O pulo do gato
PublishNews, 18/05/2012
O pulo do gato

Muitos anos atrás, ganhei de um amigo o livro de cozinha de uma chef badalada. Como eu conhecia seu restaurante e gostava dos pratos que ela criava, abri o volume com entusiasmo, querendo aproveitar suas ideias e, quem sabe, reproduzir algumas delícias em casa. Que decepção... Produtos apareciam na lista de ingredientes e sumiam no modo de preparo, os líquidos eram medidos ora em xícaras, ora em litros, algumas instruções se resumiam a “misture tudo” e outras se limitavam a frases genéricas. Diz o ditado que, para um bom entendedor, meia palavra basta, e eu tendo a concordar. Quem já tem uma certa experiência no fogão, ou na leitura de receitas, até consegue intuir os trechos que faltam nas explicações dessa chef. Mas nem o melhor entendedor, ou o cozinheiro mais experiente, se livra da sensação de ter sido enganado. No mínimo, tratado com descaso.
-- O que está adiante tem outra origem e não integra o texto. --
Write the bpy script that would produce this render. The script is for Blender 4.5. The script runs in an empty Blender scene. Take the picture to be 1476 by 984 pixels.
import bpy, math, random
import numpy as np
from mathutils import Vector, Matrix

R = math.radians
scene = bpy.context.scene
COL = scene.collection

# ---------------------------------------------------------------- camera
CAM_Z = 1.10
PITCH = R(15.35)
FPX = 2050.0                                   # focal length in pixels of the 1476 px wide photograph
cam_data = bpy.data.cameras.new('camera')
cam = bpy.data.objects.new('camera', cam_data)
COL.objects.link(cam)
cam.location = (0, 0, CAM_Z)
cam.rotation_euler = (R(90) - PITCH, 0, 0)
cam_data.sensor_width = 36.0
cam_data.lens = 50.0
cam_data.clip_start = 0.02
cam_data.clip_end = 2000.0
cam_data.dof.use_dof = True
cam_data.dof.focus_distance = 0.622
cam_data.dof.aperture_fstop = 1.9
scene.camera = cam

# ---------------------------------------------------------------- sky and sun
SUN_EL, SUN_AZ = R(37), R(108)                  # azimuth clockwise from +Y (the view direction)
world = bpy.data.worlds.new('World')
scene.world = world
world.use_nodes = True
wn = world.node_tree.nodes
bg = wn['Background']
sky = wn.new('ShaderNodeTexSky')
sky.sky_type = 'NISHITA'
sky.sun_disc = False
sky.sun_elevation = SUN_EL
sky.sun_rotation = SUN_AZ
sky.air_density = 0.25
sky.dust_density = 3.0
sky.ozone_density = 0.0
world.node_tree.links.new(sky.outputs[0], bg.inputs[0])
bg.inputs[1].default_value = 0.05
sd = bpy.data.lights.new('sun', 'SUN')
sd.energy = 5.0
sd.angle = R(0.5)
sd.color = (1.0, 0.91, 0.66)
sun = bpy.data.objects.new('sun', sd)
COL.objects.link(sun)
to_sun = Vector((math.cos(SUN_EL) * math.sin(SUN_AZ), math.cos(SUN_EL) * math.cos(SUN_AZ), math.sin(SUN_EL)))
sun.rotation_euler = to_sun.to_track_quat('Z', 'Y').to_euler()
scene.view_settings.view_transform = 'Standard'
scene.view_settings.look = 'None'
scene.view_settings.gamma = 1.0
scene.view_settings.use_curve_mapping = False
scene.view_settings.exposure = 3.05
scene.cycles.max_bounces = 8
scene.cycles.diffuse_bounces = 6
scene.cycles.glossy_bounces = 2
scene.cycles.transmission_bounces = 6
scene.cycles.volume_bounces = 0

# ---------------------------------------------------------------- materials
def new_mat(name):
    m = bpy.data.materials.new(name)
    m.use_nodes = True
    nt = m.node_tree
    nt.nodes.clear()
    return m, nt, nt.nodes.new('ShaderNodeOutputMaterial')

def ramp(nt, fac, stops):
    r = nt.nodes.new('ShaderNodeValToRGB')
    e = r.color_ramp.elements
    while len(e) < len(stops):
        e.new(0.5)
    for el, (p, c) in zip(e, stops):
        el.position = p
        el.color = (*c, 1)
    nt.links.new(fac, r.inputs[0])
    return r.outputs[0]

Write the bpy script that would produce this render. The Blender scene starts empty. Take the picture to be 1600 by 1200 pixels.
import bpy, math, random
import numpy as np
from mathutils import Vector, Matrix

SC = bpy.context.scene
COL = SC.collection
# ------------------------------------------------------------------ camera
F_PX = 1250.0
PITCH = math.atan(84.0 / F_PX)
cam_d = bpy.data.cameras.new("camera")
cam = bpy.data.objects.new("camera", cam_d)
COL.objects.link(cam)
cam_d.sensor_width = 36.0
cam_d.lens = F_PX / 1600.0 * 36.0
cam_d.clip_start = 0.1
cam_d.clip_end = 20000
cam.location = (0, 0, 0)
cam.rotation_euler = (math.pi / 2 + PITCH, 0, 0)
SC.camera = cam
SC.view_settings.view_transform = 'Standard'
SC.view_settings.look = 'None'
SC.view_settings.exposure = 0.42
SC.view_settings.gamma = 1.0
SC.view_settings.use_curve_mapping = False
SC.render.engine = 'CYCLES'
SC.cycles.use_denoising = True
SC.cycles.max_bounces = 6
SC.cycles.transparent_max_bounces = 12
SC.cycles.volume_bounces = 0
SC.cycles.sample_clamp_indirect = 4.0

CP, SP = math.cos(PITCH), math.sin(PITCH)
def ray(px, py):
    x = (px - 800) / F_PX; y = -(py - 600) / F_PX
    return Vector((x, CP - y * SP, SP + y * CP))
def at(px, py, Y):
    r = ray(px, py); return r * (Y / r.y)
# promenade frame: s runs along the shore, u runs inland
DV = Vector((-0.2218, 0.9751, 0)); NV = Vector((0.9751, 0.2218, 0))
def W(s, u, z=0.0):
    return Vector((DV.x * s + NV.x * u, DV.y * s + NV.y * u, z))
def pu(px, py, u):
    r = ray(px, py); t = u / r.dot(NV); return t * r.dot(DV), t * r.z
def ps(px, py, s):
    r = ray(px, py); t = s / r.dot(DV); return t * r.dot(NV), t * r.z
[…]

Lembrei dessa história na semana passada, ao ler dois artigos no Guardian e na Slate. No jornal britânico, o escritor Nicholas Clee afirma que quem consulta um título para seguir as receitas ao pé da letra, por mais esmiuçadas que sejam, pode acabar frustrado, pois de uma casa para outra as temperaturas do forno e do fogão variam, os equipamentos são diferentes, a qualidade da água não é a mesma, e tudo isso influencia o resultado. Segundo ele, os mestres-cucas caseiros devem tentar entender como as coisas funcionam – por que, por exemplo, é preciso juntar o óleo gota por gota quando se prepara maionese – em lugar de apenas seguir as explicações. Na verdade, ele quer é defender seu livro, o recém-lançado Don’t sweat the aubergine (Black Swan, 288 pp., 8,99 libras), que trata de procedimentos básicos da culinária. Clee lembra que até surgir Elizabeth David (1913-1992), a escritora que apresentou a cozinha mediterrânea para a Inglaterra, nos anos 1950, as obras se valiam muito mais do conhecimento dos leitores do que da precisão nas instruções – como fez a chef que eu citei no começo do texto. Diz, também, que receita muito cheia de detalhes acaba ficando chata.

Difícil concordar com ele. Claro que conhecer alguns processos ajuda na hora de cozinhar. Claro, também, que não se trata de descrever tudo de maneira exagerada, mas de ser claro e coerente, levando em consideração os leitores que, muitas vezes, não estão familiarizados com termos e técnicas culinárias e que, ainda assim, querem se orgulhar da refeição que prepararam. É importante, principalmente, que os autores sejam sinceros e que não escondam o pulo do gato – se não for assim, de que servem seus livros? Do contrário, correm o risco de ser vistos como enganadores, a exemplo do que diz o indignado escritor e jornalista Tom Scocca no artigo da Slate.

Scocca não se conforma quando encontra uma receita – a maioria, segundo ele – que indica o tempo errado para dourar e caramelizar cebolas. “Cebolas tenras e douradas em 5 minutos. É mentira. Cebolas totalmente caramelizadas em mais 5 minutos. Também é mentira”, diz. “Cebolas não ficam caramelizadas em 5 ou 10 minutos. Nunca ficaram, e nunca ficarão – mas os escritores não param de fingir que é assim.” Em seu divertido relato, ele conta o que acontece quando tenta aprontar o legume da maneira sugerida por uma receita publicada no New York Times. Faz a tentativa com um tipo diferente de cebola, com azeite, com manteiga, em fogo alto, em fogo médio... Não dá certo. E por que tanta gente insiste em maquiar o tempo? De acordo com Scocca, é para não assustar os leitores, já que o alimento pede pelo menos uns 40 minutos na panela para ficar perfeito. Ou, numa justificativa um pouco mais cínica, para não comprometer a promessa feita por diversos títulos recentes, a de ensinar pratos que ficam prontos em até meia hora.

De nada, porém, adianta ser truqueiro. Mais cedo ou mais tarde, os leitores descobrem.